Your instructions:
Reproduce exactly the lines below, from the first through the one containing "kz, mb, .0001, True), 'greyprint', smooth=False)", and nothing more.

Dataset records:
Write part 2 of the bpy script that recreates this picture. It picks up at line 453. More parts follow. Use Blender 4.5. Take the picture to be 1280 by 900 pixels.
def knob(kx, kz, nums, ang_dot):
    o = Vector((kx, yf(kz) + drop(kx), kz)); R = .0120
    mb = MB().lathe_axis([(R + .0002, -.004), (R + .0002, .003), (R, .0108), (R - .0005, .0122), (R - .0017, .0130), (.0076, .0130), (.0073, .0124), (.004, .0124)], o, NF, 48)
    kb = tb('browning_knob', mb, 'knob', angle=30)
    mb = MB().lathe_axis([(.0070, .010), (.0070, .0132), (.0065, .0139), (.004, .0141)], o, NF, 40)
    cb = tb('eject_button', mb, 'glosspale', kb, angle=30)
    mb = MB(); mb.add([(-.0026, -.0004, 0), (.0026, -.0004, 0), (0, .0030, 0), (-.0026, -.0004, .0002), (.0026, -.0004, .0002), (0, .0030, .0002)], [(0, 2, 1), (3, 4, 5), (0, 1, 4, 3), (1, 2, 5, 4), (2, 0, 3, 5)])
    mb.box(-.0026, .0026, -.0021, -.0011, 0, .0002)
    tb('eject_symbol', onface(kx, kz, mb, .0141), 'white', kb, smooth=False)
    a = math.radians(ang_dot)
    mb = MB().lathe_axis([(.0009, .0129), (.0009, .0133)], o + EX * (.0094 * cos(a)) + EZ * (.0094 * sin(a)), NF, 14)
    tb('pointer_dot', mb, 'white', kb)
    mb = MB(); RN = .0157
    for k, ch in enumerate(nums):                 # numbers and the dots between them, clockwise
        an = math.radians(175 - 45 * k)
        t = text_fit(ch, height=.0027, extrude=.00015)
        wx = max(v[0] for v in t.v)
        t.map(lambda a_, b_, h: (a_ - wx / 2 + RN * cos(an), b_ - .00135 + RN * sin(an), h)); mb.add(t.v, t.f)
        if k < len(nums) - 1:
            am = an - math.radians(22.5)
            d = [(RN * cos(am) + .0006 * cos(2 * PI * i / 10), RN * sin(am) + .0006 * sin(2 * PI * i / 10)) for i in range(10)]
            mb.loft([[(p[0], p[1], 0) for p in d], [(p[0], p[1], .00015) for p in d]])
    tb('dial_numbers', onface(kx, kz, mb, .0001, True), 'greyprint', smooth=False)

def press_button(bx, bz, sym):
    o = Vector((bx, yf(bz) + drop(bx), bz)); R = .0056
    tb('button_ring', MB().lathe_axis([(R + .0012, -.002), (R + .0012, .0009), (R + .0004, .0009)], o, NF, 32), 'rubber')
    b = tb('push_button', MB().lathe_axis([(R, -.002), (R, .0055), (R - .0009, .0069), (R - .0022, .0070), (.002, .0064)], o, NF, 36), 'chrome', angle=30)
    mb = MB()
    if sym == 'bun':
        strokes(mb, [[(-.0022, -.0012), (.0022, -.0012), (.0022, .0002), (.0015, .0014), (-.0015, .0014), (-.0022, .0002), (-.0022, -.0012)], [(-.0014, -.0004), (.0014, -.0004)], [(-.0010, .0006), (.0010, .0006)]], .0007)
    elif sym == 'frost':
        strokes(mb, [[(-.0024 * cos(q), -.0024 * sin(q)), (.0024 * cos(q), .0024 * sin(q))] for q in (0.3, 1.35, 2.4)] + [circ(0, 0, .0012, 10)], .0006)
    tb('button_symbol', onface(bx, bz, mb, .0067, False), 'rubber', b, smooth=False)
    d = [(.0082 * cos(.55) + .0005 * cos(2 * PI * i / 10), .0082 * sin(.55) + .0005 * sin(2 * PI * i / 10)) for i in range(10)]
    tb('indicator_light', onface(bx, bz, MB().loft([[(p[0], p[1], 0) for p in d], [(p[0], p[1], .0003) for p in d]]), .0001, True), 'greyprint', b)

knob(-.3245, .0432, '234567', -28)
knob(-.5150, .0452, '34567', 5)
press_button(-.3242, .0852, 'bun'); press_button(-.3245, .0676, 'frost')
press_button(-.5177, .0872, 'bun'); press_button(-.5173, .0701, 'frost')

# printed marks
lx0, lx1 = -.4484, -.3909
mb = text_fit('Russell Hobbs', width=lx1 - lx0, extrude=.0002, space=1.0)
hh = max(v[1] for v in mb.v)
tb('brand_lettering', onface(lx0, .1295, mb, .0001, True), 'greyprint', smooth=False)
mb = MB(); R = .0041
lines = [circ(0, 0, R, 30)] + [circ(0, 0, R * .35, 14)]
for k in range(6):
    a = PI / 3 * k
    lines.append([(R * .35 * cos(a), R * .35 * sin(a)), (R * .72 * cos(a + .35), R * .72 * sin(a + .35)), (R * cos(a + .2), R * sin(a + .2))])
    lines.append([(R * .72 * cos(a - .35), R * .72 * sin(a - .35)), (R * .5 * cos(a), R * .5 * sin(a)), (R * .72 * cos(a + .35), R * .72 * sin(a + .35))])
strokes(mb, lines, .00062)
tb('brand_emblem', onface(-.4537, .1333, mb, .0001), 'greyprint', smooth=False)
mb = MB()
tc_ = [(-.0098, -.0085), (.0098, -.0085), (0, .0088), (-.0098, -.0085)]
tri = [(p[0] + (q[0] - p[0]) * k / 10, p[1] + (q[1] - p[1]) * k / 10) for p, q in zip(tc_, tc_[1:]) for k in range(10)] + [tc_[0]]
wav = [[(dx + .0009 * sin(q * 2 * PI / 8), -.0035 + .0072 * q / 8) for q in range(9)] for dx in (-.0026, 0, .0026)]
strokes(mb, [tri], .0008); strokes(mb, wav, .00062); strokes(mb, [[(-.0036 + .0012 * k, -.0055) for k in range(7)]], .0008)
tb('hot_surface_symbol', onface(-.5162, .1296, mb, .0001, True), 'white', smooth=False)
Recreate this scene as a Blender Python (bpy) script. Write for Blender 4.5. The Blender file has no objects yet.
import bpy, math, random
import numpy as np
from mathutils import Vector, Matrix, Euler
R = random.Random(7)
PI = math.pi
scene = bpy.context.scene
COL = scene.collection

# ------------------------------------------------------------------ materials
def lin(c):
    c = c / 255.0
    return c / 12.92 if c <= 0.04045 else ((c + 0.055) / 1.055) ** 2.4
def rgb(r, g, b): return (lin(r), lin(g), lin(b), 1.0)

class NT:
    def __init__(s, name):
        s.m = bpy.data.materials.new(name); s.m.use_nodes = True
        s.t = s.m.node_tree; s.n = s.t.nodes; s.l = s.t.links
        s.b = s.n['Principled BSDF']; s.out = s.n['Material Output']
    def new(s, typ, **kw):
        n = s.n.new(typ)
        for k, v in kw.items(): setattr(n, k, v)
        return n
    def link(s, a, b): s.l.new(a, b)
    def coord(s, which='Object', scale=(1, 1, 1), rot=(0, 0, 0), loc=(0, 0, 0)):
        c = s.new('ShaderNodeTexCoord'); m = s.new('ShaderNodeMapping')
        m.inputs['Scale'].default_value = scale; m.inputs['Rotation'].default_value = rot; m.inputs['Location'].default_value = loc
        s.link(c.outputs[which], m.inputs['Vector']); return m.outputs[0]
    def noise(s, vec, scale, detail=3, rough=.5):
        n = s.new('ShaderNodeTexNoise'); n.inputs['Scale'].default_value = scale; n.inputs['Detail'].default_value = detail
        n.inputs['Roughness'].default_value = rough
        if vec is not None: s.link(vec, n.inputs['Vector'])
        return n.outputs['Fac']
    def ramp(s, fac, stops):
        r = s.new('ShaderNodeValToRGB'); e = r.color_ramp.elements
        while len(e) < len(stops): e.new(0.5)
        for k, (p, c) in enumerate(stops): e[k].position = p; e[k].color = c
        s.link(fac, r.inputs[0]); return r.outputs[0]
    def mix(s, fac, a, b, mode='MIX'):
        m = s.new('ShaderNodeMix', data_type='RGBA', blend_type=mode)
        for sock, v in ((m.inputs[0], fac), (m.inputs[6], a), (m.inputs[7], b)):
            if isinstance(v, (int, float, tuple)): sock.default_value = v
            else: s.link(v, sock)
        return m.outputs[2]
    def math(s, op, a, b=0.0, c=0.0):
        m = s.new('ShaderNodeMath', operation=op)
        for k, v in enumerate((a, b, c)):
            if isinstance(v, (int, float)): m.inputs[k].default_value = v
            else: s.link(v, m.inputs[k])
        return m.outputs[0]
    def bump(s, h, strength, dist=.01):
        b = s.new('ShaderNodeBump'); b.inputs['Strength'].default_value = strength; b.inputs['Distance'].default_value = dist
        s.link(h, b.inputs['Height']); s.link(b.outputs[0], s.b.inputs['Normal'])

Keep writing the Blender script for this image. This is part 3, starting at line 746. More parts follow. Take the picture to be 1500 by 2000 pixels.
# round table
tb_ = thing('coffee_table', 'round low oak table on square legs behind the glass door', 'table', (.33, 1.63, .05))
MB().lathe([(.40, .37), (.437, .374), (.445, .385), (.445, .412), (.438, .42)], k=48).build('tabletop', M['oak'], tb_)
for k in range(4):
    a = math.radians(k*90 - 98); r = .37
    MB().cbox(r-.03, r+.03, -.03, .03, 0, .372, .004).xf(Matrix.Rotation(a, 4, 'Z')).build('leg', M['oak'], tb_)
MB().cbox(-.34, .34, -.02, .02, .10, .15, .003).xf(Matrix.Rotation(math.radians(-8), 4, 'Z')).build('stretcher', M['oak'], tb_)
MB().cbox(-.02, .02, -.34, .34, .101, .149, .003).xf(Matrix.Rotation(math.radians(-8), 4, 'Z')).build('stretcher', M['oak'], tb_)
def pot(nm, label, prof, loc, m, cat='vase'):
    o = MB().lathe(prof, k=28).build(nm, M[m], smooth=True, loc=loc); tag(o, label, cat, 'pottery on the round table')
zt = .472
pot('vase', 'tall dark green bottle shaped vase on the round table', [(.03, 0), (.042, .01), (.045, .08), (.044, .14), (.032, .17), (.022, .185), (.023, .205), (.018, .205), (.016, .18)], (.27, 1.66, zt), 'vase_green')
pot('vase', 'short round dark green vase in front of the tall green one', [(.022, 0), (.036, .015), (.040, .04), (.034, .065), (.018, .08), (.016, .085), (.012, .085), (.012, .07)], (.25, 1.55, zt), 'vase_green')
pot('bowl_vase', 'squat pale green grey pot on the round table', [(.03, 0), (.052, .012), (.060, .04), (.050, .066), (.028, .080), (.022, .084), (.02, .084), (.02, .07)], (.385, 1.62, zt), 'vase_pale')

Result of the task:
Write part 2 of the bpy script that recreates this picture. It picks up at line 453. More parts follow. Use Blender 4.5. Take the picture to be 1280 by 900 pixels.
def knob(kx, kz, nums, ang_dot):
    o = Vector((kx, yf(kz) + drop(kx), kz)); R = .0120
    mb = MB().lathe_axis([(R + .0002, -.004), (R + .0002, .003), (R, .0108), (R - .0005, .0122), (R - .0017, .0130), (.0076, .0130), (.0073, .0124), (.004, .0124)], o, NF, 48)
    kb = tb('browning_knob', mb, 'knob', angle=30)
    mb = MB().lathe_axis([(.0070, .010), (.0070, .0132), (.0065, .0139), (.004, .0141)], o, NF, 40)
    cb = tb('eject_button', mb, 'glosspale', kb, angle=30)
    mb = MB(); mb.add([(-.0026, -.0004, 0), (.0026, -.0004, 0), (0, .0030, 0), (-.0026, -.0004, .0002), (.0026, -.0004, .0002), (0, .0030, .0002)], [(0, 2, 1), (3, 4, 5), (0, 1, 4, 3), (1, 2, 5, 4), (2, 0, 3, 5)])
    mb.box(-.0026, .0026, -.0021, -.0011, 0, .0002)
    tb('eject_symbol', onface(kx, kz, mb, .0141), 'white', kb, smooth=False)
    a = math.radians(ang_dot)
    mb = MB().lathe_axis([(.0009, .0129), (.0009, .0133)], o + EX * (.0094 * cos(a)) + EZ * (.0094 * sin(a)), NF, 14)
    tb('pointer_dot', mb, 'white', kb)
    mb = MB(); RN = .0157
    for k, ch in enumerate(nums):                 # numbers and the dots between them, clockwise
        an = math.radians(175 - 45 * k)
        t = text_fit(ch, height=.0027, extrude=.00015)
        wx = max(v[0] for v in t.v)
        t.map(lambda a_, b_, h: (a_ - wx / 2 + RN * cos(an), b_ - .00135 + RN * sin(an), h)); mb.add(t.v, t.f)
        if k < len(nums) - 1:
            am = an - math.radians(22.5)
            d = [(RN * cos(am) + .0006 * cos(2 * PI * i / 10), RN * sin(am) + .0006 * sin(2 * PI * i / 10)) for i in range(10)]
            mb.loft([[(p[0], p[1], 0) for p in d], [(p[0], p[1], .00015) for p in d]])
    tb('dial_numbers', onface(kx, kz, mb, .0001, True), 'greyprint', smooth=False)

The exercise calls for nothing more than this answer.